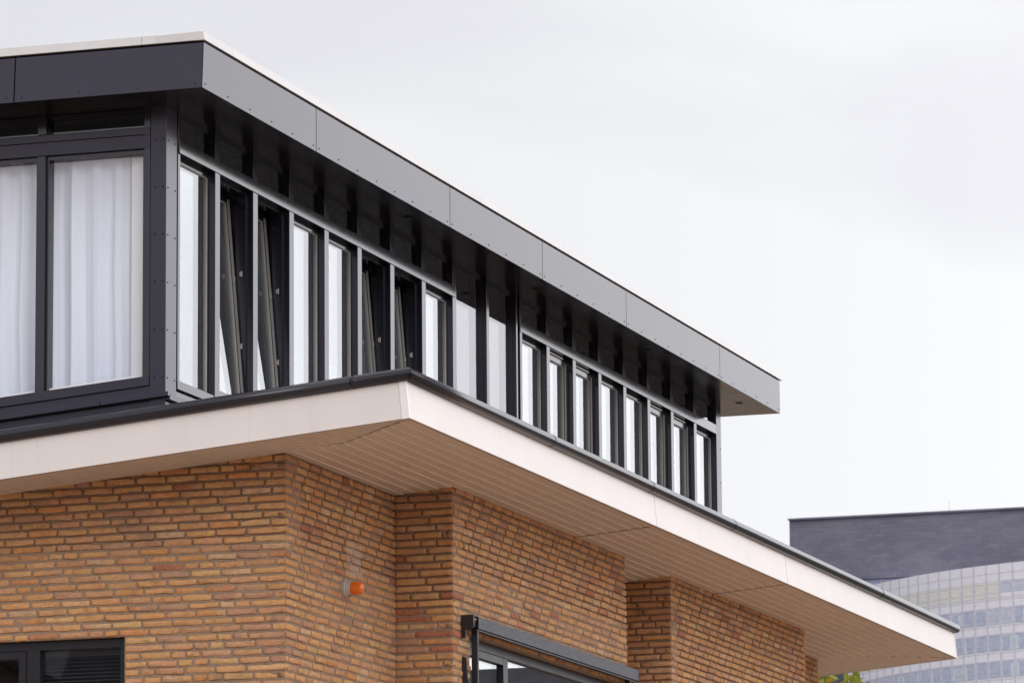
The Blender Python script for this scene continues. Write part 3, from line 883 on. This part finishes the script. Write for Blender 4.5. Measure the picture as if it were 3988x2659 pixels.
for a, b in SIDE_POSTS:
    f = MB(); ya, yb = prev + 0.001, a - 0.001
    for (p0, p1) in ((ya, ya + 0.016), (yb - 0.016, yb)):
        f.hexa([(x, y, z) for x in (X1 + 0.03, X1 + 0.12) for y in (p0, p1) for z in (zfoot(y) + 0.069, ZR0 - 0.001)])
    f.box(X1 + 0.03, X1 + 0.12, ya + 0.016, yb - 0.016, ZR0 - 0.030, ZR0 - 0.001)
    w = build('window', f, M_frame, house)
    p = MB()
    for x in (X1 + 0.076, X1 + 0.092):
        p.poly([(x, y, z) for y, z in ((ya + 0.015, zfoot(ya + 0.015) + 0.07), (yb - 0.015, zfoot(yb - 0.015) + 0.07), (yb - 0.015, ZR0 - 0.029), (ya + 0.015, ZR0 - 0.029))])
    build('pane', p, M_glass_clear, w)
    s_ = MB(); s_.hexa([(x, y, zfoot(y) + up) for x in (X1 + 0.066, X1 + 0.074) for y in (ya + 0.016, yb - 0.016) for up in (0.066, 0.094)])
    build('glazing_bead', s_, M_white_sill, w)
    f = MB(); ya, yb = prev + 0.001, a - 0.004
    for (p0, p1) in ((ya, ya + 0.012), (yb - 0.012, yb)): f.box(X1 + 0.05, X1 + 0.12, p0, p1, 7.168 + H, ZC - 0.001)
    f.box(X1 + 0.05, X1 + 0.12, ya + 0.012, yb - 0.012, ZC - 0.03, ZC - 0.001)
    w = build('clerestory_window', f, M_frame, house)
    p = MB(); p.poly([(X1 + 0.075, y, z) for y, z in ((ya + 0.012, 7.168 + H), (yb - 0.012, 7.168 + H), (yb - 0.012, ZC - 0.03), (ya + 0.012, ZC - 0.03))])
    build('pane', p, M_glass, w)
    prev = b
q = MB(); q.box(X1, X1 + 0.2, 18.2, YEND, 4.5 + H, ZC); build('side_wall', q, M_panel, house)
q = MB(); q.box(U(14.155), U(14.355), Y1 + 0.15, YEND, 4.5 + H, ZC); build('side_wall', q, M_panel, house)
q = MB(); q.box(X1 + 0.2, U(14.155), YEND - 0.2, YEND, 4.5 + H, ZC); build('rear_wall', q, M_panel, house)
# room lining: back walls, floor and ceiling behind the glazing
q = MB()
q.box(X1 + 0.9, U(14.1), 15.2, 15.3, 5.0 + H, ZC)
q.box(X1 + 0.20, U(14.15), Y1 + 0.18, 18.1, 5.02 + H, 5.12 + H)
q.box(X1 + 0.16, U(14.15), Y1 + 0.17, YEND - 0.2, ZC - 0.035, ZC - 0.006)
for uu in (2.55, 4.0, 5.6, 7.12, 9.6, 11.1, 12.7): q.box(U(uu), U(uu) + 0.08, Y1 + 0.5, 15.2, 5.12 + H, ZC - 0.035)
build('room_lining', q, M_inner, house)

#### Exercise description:
Reproduce the data verbatim. Do not carry any picture into the copy.

#### The solution:
The Blender Python script for this scene continues. Write part 3, from line 883 on. This part finishes the script. Write for Blender 4.5. Measure the picture as if it were 3988x2659 pixels.
for a, b in SIDE_POSTS:
    f = MB(); ya, yb = prev + 0.001, a - 0.001
    for (p0, p1) in ((ya, ya + 0.016), (yb - 0.016, yb)):
        f.hexa([(x, y, z) for x in (X1 + 0.03, X1 + 0.12) for y in (p0, p1) for z in (zfoot(y) + 0.069, ZR0 - 0.001)])
    f.box(X1 + 0.03, X1 + 0.12, ya + 0.016, yb - 0.016, ZR0 - 0.030, ZR0 - 0.001)
    w = build('window', f, M_frame, house)
    p = MB()
    for x in (X1 + 0.076, X1 + 0.092):
        p.poly([(x, y, z) for y, z in ((ya + 0.015, zfoot(ya + 0.015) + 0.07), (yb - 0.015, zfoot(yb - 0.015) + 0.07), (yb - 0.015, ZR0 - 0.029), (ya + 0.015, ZR0 - 0.029))])
    build('pane', p, M_glass_clear, w)
    s_ = MB(); s_.hexa([(x, y, zfoot(y) + up) for x in (X1 + 0.066, X1 + 0.074) for y in (ya + 0.016, yb - 0.016) for up in (0.066, 0.094)])
    build('glazing_bead', s_, M_white_sill, w)
    f = MB(); ya, yb = prev + 0.001, a - 0.004
    for (p0, p1) in ((ya, ya + 0.012), (yb - 0.012, yb)): f.box(X1 + 0.05, X1 + 0.12, p0, p1, 7.168 + H, ZC - 0.001)
    f.box(X1 + 0.05, X1 + 0.12, ya + 0.012, yb - 0.012, ZC - 0.03, ZC - 0.001)
    w = build('clerestory_window', f, M_frame, house)
    p = MB(); p.poly([(X1 + 0.075, y, z) for y, z in ((ya + 0.012, 7.168 + H), (yb - 0.012, 7.168 + H), (yb - 0.012, ZC - 0.03), (ya + 0.012, ZC - 0.03))])
    build('pane', p, M_glass, w)
    prev = b
q = MB(); q.box(X1, X1 + 0.2, 18.2, YEND, 4.5 + H, ZC); build('side_wall', q, M_panel, house)
q = MB(); q.box(U(14.155), U(14.355), Y1 + 0.15, YEND, 4.5 + H, ZC); build('side_wall', q, M_panel, house)
q = MB(); q.box(X1 + 0.2, U(14.155), YEND - 0.2, YEND, 4.5 + H, ZC); build('rear_wall', q, M_panel, house)
# room lining: back walls, floor and ceiling behind the glazing
q = MB()
q.box(X1 + 0.9, U(14.1), 15.2, 15.3, 5.0 + H, ZC)
q.box(X1 + 0.20, U(14.15), Y1 + 0.18, 18.1, 5.02 + H, 5.12 + H)
q.box(X1 + 0.16, U(14.15), Y1 + 0.17, YEND - 0.2, ZC - 0.035, ZC - 0.006)
for uu in (2.55, 4.0, 5.6, 7.12, 9.6, 11.1, 12.7): q.box(U(uu), U(uu) + 0.08, Y1 + 0.5, 15.2, 5.12 + H, ZC - 0.035)
build('room_lining', q, M_inner, house)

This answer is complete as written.